Data section =>
______
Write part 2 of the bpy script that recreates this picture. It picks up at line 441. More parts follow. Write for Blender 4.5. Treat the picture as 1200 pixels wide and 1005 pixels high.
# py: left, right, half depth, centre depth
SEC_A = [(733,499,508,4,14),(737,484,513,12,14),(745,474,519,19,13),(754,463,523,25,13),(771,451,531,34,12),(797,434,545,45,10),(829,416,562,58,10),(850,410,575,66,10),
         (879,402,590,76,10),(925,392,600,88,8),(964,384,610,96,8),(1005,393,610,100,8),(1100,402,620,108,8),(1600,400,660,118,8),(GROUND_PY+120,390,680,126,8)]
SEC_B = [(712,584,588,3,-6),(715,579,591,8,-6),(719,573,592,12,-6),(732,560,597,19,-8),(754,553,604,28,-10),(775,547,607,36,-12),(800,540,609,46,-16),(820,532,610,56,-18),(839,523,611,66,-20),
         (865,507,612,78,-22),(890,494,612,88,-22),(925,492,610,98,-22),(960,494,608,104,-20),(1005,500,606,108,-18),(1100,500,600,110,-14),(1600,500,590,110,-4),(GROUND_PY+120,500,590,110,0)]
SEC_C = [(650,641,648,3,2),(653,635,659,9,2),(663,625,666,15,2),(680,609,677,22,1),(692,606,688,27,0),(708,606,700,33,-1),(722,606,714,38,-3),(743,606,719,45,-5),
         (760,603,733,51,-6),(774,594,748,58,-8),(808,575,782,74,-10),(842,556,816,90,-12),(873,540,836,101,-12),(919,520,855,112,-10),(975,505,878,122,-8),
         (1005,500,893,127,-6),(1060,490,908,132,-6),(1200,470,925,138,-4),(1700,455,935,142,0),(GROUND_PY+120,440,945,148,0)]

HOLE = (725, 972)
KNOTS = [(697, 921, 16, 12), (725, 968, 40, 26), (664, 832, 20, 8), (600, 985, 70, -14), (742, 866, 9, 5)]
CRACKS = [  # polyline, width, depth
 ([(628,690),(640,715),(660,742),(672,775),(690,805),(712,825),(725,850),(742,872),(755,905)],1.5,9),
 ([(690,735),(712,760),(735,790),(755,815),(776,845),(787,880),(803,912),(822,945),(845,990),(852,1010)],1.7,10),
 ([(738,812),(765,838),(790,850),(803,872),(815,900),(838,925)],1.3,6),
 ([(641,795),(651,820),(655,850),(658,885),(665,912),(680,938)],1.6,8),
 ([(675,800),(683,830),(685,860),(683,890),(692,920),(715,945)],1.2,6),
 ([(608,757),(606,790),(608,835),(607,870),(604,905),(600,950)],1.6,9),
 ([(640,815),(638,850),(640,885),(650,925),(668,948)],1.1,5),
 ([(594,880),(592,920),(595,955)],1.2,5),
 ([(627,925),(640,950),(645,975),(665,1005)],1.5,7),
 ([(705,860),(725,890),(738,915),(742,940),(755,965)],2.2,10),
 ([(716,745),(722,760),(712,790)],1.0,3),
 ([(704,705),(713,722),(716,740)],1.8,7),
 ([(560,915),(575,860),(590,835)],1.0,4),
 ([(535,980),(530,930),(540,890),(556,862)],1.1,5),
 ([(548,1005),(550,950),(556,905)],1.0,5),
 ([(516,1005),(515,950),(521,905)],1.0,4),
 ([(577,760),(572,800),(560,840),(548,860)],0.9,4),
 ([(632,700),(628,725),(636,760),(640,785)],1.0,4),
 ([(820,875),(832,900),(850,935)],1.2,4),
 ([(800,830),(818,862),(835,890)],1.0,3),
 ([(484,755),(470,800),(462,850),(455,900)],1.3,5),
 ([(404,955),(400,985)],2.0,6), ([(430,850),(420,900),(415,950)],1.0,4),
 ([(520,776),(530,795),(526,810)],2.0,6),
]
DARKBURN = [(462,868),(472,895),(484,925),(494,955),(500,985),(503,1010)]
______
Goal => All of the data needs to be printed once more, exactly.

Task solution =>
Write part 2 of the bpy script that recreates this picture. It picks up at line 441. More parts follow. Write for Blender 4.5. Treat the picture as 1200 pixels wide and 1005 pixels high.
# py: left, right, half depth, centre depth
SEC_A = [(733,499,508,4,14),(737,484,513,12,14),(745,474,519,19,13),(754,463,523,25,13),(771,451,531,34,12),(797,434,545,45,10),(829,416,562,58,10),(850,410,575,66,10),
         (879,402,590,76,10),(925,392,600,88,8),(964,384,610,96,8),(1005,393,610,100,8),(1100,402,620,108,8),(1600,400,660,118,8),(GROUND_PY+120,390,680,126,8)]
SEC_B = [(712,584,588,3,-6),(715,579,591,8,-6),(719,573,592,12,-6),(732,560,597,19,-8),(754,553,604,28,-10),(775,547,607,36,-12),(800,540,609,46,-16),(820,532,610,56,-18),(839,523,611,66,-20),
         (865,507,612,78,-22),(890,494,612,88,-22),(925,492,610,98,-22),(960,494,608,104,-20),(1005,500,606,108,-18),(1100,500,600,110,-14),(1600,500,590,110,-4),(GROUND_PY+120,500,590,110,0)]
SEC_C = [(650,641,648,3,2),(653,635,659,9,2),(663,625,666,15,2),(680,609,677,22,1),(692,606,688,27,0),(708,606,700,33,-1),(722,606,714,38,-3),(743,606,719,45,-5),
         (760,603,733,51,-6),(774,594,748,58,-8),(808,575,782,74,-10),(842,556,816,90,-12),(873,540,836,101,-12),(919,520,855,112,-10),(975,505,878,122,-8),
         (1005,500,893,127,-6),(1060,490,908,132,-6),(1200,470,925,138,-4),(1700,455,935,142,0),(GROUND_PY+120,440,945,148,0)]

HOLE = (725, 972)
KNOTS = [(697, 921, 16, 12), (725, 968, 40, 26), (664, 832, 20, 8), (600, 985, 70, -14), (742, 866, 9, 5)]
CRACKS = [  # polyline, width, depth
 ([(628,690),(640,715),(660,742),(672,775),(690,805),(712,825),(725,850),(742,872),(755,905)],1.5,9),
 ([(690,735),(712,760),(735,790),(755,815),(776,845),(787,880),(803,912),(822,945),(845,990),(852,1010)],1.7,10),
 ([(738,812),(765,838),(790,850),(803,872),(815,900),(838,925)],1.3,6),
 ([(641,795),(651,820),(655,850),(658,885),(665,912),(680,938)],1.6,8),
 ([(675,800),(683,830),(685,860),(683,890),(692,920),(715,945)],1.2,6),
 ([(608,757),(606,790),(608,835),(607,870),(604,905),(600,950)],1.6,9),
 ([(640,815),(638,850),(640,885),(650,925),(668,948)],1.1,5),
 ([(594,880),(592,920),(595,955)],1.2,5),
 ([(627,925),(640,950),(645,975),(665,1005)],1.5,7),
 ([(705,860),(725,890),(738,915),(742,940),(755,965)],2.2,10),
 ([(716,745),(722,760),(712,790)],1.0,3),
 ([(704,705),(713,722),(716,740)],1.8,7),
 ([(560,915),(575,860),(590,835)],1.0,4),
 ([(535,980),(530,930),(540,890),(556,862)],1.1,5),
 ([(548,1005),(550,950),(556,905)],1.0,5),
 ([(516,1005),(515,950),(521,905)],1.0,4),
 ([(577,760),(572,800),(560,840),(548,860)],0.9,4),
 ([(632,700),(628,725),(636,760),(640,785)],1.0,4),
 ([(820,875),(832,900),(850,935)],1.2,4),
 ([(800,830),(818,862),(835,890)],1.0,3),
 ([(484,755),(470,800),(462,850),(455,900)],1.3,5),
 ([(404,955),(400,985)],2.0,6), ([(430,850),(420,900),(415,950)],1.0,4),
 ([(520,776),(530,795),(526,810)],2.0,6),
]
DARKBURN = [(462,868),(472,895),(484,925),(494,955),(500,985),(503,1010)]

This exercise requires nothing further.